Scan the entries below and extract each line with the word "this" in it.

=== RECORDS FOR PROCESSING ===

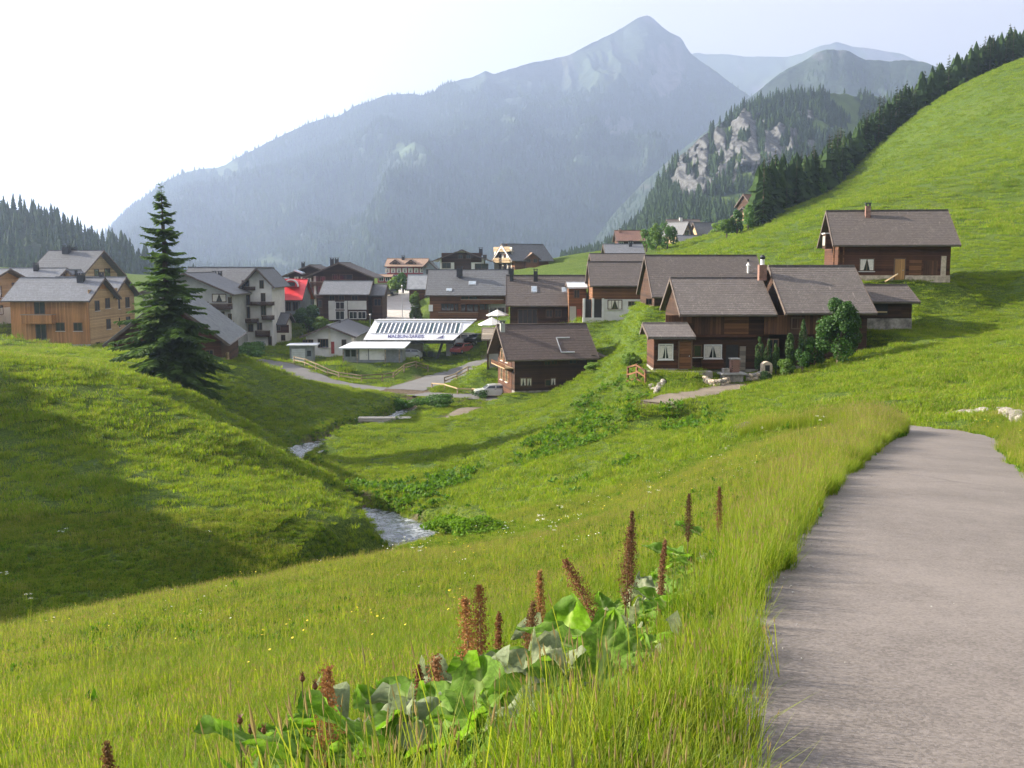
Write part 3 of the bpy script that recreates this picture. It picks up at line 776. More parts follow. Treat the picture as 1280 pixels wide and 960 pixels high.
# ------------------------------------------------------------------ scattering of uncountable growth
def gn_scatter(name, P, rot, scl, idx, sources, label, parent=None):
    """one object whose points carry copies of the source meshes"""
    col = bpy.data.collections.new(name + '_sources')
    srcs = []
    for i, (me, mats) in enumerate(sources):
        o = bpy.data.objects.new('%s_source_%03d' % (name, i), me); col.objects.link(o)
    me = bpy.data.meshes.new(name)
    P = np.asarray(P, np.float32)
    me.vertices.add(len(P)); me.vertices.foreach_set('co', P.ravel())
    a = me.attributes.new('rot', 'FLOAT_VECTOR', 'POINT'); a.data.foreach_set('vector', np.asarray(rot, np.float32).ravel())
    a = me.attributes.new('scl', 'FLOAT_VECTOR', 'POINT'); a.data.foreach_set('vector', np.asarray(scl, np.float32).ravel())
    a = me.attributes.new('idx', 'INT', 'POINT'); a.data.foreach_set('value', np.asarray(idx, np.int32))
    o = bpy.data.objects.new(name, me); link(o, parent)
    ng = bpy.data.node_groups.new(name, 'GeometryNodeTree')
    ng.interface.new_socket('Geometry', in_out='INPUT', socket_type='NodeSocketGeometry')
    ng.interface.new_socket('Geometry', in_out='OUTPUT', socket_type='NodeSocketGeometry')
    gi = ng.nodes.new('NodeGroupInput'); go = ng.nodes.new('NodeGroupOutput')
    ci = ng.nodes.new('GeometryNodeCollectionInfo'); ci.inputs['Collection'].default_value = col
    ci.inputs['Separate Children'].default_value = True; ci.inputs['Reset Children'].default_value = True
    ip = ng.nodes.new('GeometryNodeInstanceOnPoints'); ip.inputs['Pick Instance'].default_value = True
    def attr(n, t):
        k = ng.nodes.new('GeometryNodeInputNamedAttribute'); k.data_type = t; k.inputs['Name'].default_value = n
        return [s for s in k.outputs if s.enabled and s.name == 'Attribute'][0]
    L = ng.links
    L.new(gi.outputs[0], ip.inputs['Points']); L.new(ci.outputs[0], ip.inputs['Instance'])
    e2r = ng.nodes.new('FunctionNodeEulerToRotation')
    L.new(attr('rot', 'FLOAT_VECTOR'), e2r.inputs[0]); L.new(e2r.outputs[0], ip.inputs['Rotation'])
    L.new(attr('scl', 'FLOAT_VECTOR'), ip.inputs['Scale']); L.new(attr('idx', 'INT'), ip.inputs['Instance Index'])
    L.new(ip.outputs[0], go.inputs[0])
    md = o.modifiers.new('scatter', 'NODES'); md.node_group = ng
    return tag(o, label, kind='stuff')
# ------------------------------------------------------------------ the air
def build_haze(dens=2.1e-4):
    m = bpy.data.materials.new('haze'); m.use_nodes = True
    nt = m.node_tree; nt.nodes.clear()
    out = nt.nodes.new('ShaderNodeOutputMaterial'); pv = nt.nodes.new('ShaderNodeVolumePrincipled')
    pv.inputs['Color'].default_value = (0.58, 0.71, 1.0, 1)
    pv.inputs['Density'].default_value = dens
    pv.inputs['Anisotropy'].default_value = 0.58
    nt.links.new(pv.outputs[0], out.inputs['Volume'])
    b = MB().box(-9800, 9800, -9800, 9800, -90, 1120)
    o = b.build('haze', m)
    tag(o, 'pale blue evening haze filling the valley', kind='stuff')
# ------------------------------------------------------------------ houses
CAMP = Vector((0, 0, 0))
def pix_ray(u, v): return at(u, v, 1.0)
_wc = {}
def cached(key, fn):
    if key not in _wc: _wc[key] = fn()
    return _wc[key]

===
=== RECORDS FOR PROCESSING ===

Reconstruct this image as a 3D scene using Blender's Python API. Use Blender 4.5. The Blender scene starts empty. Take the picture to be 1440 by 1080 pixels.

===

## THE OUTPUT
Write part 3 of the bpy script that recreates this picture. It picks up at line 776. More parts follow. Treat the picture as 1280 pixels wide and 960 pixels high.
Reconstruct this image as a 3D scene using Blender's Python API. Use Blender 4.5. The Blender scene starts empty. Take the picture to be 1440 by 1080 pixels.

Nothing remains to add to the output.